'''
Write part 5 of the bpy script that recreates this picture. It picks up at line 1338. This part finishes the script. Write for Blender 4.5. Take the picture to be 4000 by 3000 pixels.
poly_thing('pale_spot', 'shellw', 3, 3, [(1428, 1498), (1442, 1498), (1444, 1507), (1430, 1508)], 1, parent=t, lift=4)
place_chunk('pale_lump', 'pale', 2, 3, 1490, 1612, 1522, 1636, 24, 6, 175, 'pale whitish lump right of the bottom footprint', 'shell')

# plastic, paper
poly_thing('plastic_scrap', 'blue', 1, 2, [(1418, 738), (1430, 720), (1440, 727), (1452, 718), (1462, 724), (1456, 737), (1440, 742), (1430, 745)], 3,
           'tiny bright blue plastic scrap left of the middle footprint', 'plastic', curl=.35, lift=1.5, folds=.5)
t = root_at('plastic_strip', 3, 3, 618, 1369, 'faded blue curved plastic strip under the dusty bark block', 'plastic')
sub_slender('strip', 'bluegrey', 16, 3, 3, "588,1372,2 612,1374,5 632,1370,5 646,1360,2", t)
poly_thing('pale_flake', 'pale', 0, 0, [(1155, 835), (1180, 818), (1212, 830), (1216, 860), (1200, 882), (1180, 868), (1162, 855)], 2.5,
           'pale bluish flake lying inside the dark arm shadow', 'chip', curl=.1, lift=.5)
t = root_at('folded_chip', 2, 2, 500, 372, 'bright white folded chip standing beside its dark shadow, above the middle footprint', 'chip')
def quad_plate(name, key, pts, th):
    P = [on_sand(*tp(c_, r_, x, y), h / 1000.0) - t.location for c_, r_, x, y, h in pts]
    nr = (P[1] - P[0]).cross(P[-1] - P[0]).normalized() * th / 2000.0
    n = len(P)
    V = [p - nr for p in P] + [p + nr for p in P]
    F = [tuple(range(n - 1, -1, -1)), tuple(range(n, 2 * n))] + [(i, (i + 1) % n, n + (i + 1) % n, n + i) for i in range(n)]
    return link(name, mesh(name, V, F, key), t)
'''
◆ **THE TASK**:
Hand back the material above in full, exactly as written.

◆ **COMPLETED TASK**:
Write part 5 of the bpy script that recreates this picture. It picks up at line 1338. This part finishes the script. Write for Blender 4.5. Take the picture to be 4000 by 3000 pixels.
poly_thing('pale_spot', 'shellw', 3, 3, [(1428, 1498), (1442, 1498), (1444, 1507), (1430, 1508)], 1, parent=t, lift=4)
place_chunk('pale_lump', 'pale', 2, 3, 1490, 1612, 1522, 1636, 24, 6, 175, 'pale whitish lump right of the bottom footprint', 'shell')

# plastic, paper
poly_thing('plastic_scrap', 'blue', 1, 2, [(1418, 738), (1430, 720), (1440, 727), (1452, 718), (1462, 724), (1456, 737), (1440, 742), (1430, 745)], 3,
           'tiny bright blue plastic scrap left of the middle footprint', 'plastic', curl=.35, lift=1.5, folds=.5)
t = root_at('plastic_strip', 3, 3, 618, 1369, 'faded blue curved plastic strip under the dusty bark block', 'plastic')
sub_slender('strip', 'bluegrey', 16, 3, 3, "588,1372,2 612,1374,5 632,1370,5 646,1360,2", t)
poly_thing('pale_flake', 'pale', 0, 0, [(1155, 835), (1180, 818), (1212, 830), (1216, 860), (1200, 882), (1180, 868), (1162, 855)], 2.5,
           'pale bluish flake lying inside the dark arm shadow', 'chip', curl=.1, lift=.5)
t = root_at('folded_chip', 2, 2, 500, 372, 'bright white folded chip standing beside its dark shadow, above the middle footprint', 'chip')
def quad_plate(name, key, pts, th):
    P = [on_sand(*tp(c_, r_, x, y), h / 1000.0) - t.location for c_, r_, x, y, h in pts]
    nr = (P[1] - P[0]).cross(P[-1] - P[0]).normalized() * th / 2000.0
    n = len(P)
    V = [p - nr for p in P] + [p + nr for p in P]
    F = [tuple(range(n - 1, -1, -1)), tuple(range(n, 2 * n))] + [(i, (i + 1) % n, n + (i + 1) % n, n + i) for i in range(n)]
    return link(name, mesh(name, V, F, key), t)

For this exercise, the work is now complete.